Attorneys for a New Black Panther Party leader say he is being illegally held against his will and unfairly being denied a probable cause hearing after his arrest while trying to do the right thing.
But legal scholars and attorneys say the circumstances surrounding Hashim Nzinga’s arrest for gun possession charges leave him little option but to wait to go to trial.
Nzinga, 49, was arrested March 26 after he pawned a semi-automatic handgun, authorities said. At the time, he was a convicted felon; in February, he pleaded guilty in Gwinnett County to writing a bad check for $3,000, a felony because the amount exceeded $500.
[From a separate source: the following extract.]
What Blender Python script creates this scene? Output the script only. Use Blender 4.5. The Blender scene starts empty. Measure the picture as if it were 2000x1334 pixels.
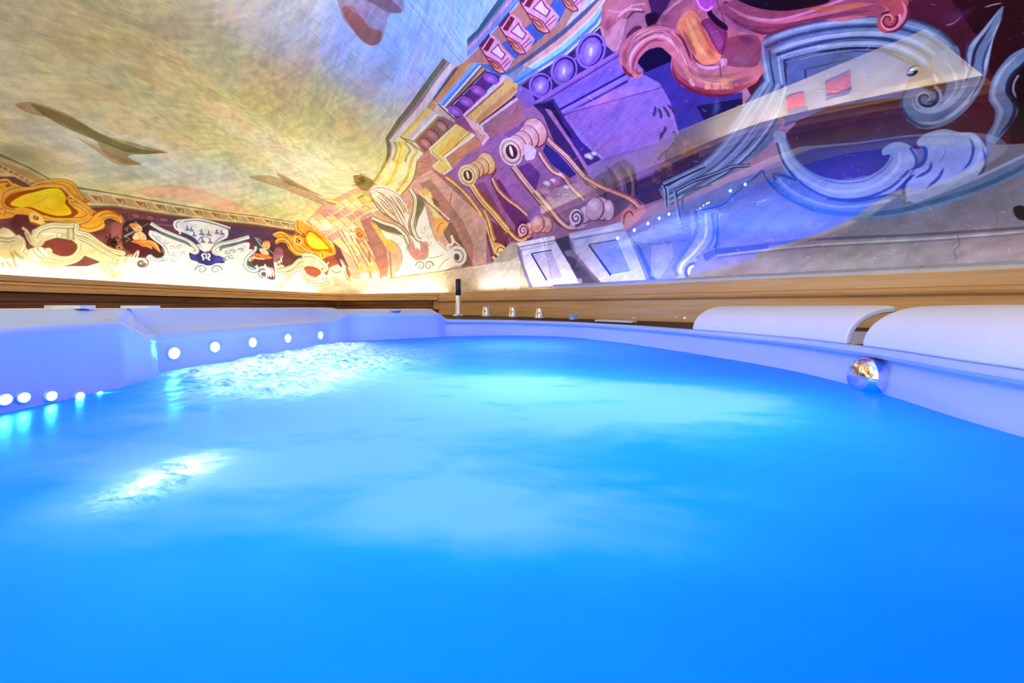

It is unlawful in Georgia for a convicted felon to have a gun.
Days earlier, the Stone Mountain father of six and chief of staff of the New Black Panther Party told the news media the organization was offering a $10,000 bounty for the “citizen’s arrest” of George Zimmerman, who admitted to killing an unarmed 17-year-old Trayvon Martin in self-defense last month in Sanford, Fla.
Asked upon his own arrest if he wanted a preliminary, or probable cause, hearing on the gun charge, Nzinga – who had no legal representation at the time – declined, his attorney Mawuli Mel Davis said.
Davis said his client thought he was only waiving his right to the hearing at his first appearance before a DeKalb County Magistrate Court judge. “Since he didn’t have an attorney present, he wasn’t comfortable with having the hearing,” Davis said.
Davis was hired on March 30 and has twice been denied a preliminary hearing for his client by Magistrate Judge William D. Strickland.
“The defendant knowingly and voluntarily waived his right to a preliminary hearing,” Strickland said Monday in a second brief denying Davis’ request.
Defense attorney Jackie Patterson said Nzinga shouldn’t have passed on the hearing, regardless of whether a lawyer was with him.
“Anytime you get arrested, you certainly don’t want to waive anything,” Patterson said. “When a defendant waives a preliminary hearing, that’s equivalent to saying there is sufficient evidence for you to stand trial.”
Nzinga’s supporters say he is being singled out because of statements he made to the media in the Trayvon Martin case.
“I say Hashim Nzinga is a political prisoner based on what he said and what he believes,” radio personality and former Atlanta City Councilman Derrick Boazman said.
David Jenks, criminology department chairman at the University of West Georgia, said Nzinga did himself no favors by becoming a public figure before his arrest.
“Anytime you’re on probation, being the front man for anything having to do with a bounty is not a good idea,” Jenks said. “Being a member of the Black Panthers is so politically charged, it’s only going to increase police scrutiny.”
The New Black Panther organization is fashioned after the 1960s-era group founded in Oakland, Calif., on the principles of African-American self-defense and black nationalism, but often associated with racism and violence to further its political goals.
The Rev. Derrick Rice, pastor of Sankofa United Church of Christ, complained that Nzinga wasn’t afforded the same benefit of the doubt given to Zimmerman, who was free for more than a month after shooting Martin.
Attorneys say Nzinga was arrested by plainclothes DeKalb County Sheriff’s deputies as he went to meet his probation officer for the first time.
“It’s interesting that a person can murder someone and be provided all the loopholes of the law,” Rice said of Zimmerman. “And here, a man was very clearly trying to follow the law and is in jail.”
Indeed, Nzinga tried to adhere to the law, seeking to relinquish his handgun after the Gwinnett conviction, Davis said.
Georgia Department of Corrections spokeswoman Gwendolyn Hogan said a convicted felon should be served with a firearms form to sign either during sentencing or on the first visit to a probation officer, informing the court of the weapon.
It’s unclear if Nzinga received signed such documentation when he made his plea in February, but he never got a chance to do so on his initial probation visit.
Davis said his client’s actions when pawning the gun were careful and deliberate, however.
“He never touched the gun when he turned it in to the pawn shop,” Davis said. “He had his [26-year-old] son place in the trunk of the car, take it to the pawn shop and take it in, where Mr. Nzinga only signed the paperwork and was fingerprinted.”
University of Georgia law professor Ronald Carlson said those details could prevent a gun conviction if they are proven in court.
“He’ll have an arguable claim of defense if he’s got good witnesses – maybe the son – who will swear that he never touched the gun,” Carlson said. “If the [pawn shop] video shows he didn’t touch it, that helps the case measurably if everything that the defense says is borne out by the visuals.”
In the meantime, Davis has filed a writ of Habeas Corpus in court against DeKalb Sheriff Thomas Brown, claiming Nzinga is being unlawfully held in the DeKalb jail on a $10,000 bond.